What the task requires :: Give the number of lines below that contain "Measure", with no other output.

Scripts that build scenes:
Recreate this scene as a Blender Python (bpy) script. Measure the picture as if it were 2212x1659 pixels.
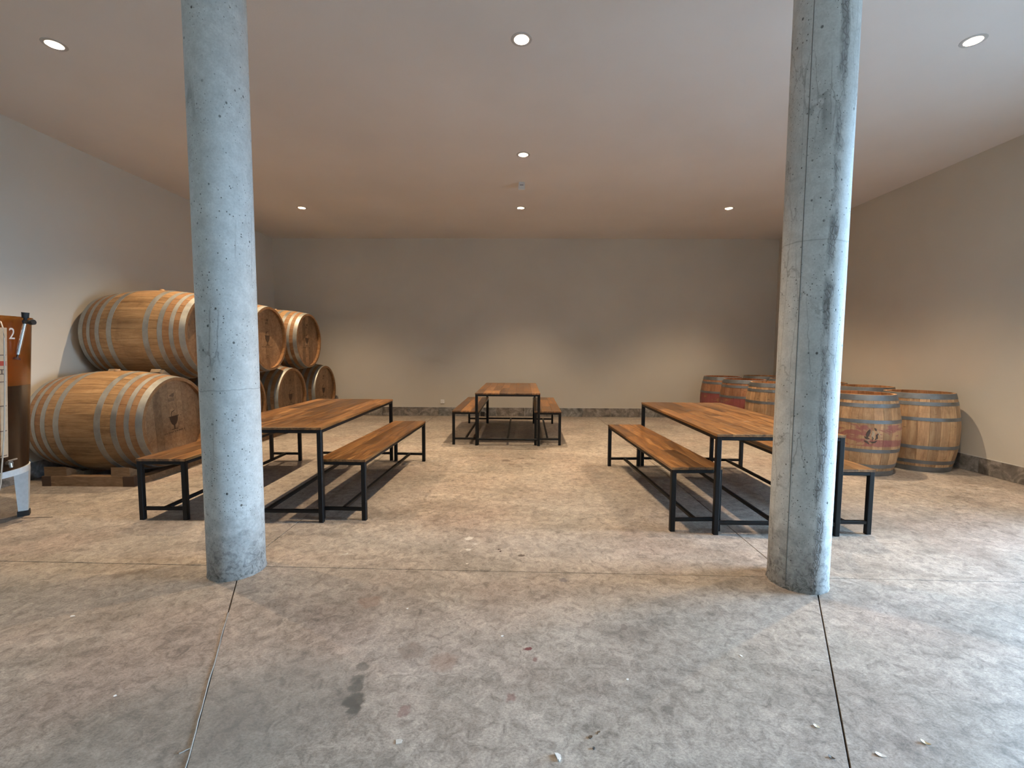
import bpy, bmesh, math, random
from mathutils import Vector, Matrix
PI = math.pi
sc = bpy.context.scene
for o in list(bpy.data.objects): bpy.data.objects.remove(o)
C = sc.collection.objects

# ------------------------------------------------------------------ camera
CAM_H = 1.4
FPX, PITCH, YAW, ROLL = 979.06, 0.0726, -0.0136, 0.0049
cam = bpy.data.objects.new('camera', bpy.data.cameras.new('camera')); C.link(cam)
cam.data.sensor_width = 36.0; cam.data.lens = FPX/2212*36.0
cam.data.clip_start = .05; cam.data.clip_end = 300
_f = Vector((math.sin(YAW)*math.cos(PITCH), math.cos(YAW)*math.cos(PITCH), -math.sin(PITCH)))
_r = Vector((math.cos(YAW), -math.sin(YAW), 0)); _u = _r.cross(_f)
_r2 = math.cos(ROLL)*_r + math.sin(ROLL)*_u; _u2 = -math.sin(ROLL)*_r + math.cos(ROLL)*_u
M = Matrix.Identity(4)
for i in range(3): M[i][0], M[i][1], M[i][2] = _r2[i], _u2[i], -_f[i]
M.translation = (0, 0, CAM_H); cam.matrix_world = M
sc.camera = cam

# ------------------------------------------------------------------ light and exposure
sc.view_settings.view_transform = 'Standard'; sc.view_settings.look = 'None'
sc.view_settings.gamma = 1.0; sc.view_settings.use_curve_mapping = False
sc.view_settings.exposure = 0.45
sc.cycles.use_denoising = True
sc.cycles.use_adaptive_sampling = True; sc.cycles.adaptive_threshold = .08; sc.cycles.adaptive_min_samples = 20
sc.cycles.max_bounces = 8; sc.cycles.diffuse_bounces = 5; sc.cycles.glossy_bounces = 3; sc.cycles.transmission_bounces = 6; sc.cycles.sample_clamp_indirect = 4.0
SKY = (0.44, 0.70, 1.0); SKY_STRENGTH = 70.0
LAMP_POWER = 270.0; LAMP_COLOUR = (1.0, 0.74, 0.47)
world = bpy.data.worlds.new('overcast_sky'); sc.world = world; world.use_nodes = True
bg = world.node_tree.nodes['Background']; bg.inputs[0].default_value = (*SKY, 1); bg.inputs[1].default_value = SKY_STRENGTH

# room
XL, XR, YB, YF, ZC = -5.2055, 5.4073, 9.6786, -3.2, 3.746
OP0, OP1, OPZ = 0.3, 3.55, 2.65        # open doorway in the right wall
pl = bpy.data.lights.new('doorway_daylight', 'AREA'); pl.shape = 'RECTANGLE'; pl.size = OPZ; pl.size_y = OP1-OP0
pl.cycles.is_portal = True
po = bpy.data.objects.new('doorway_daylight', pl); C.link(po)
po.location = (XR+.10, (OP0+OP1)/2, OPZ/2); po.rotation_euler = (0, PI/2, 0)

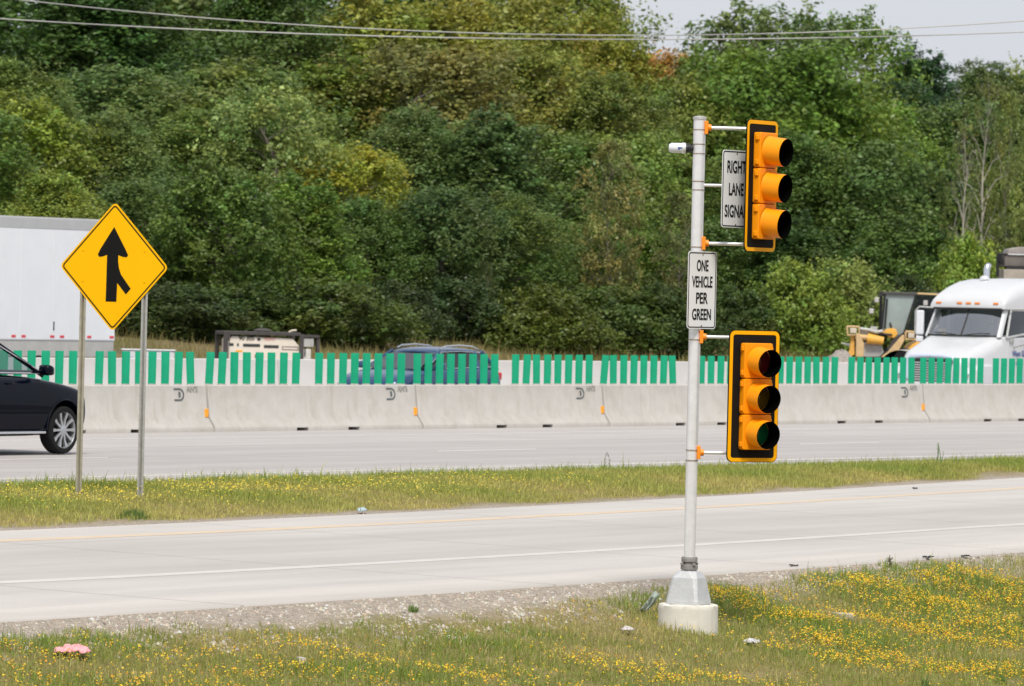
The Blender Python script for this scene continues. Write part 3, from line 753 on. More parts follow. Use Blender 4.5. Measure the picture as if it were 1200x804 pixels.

Solution below :: 2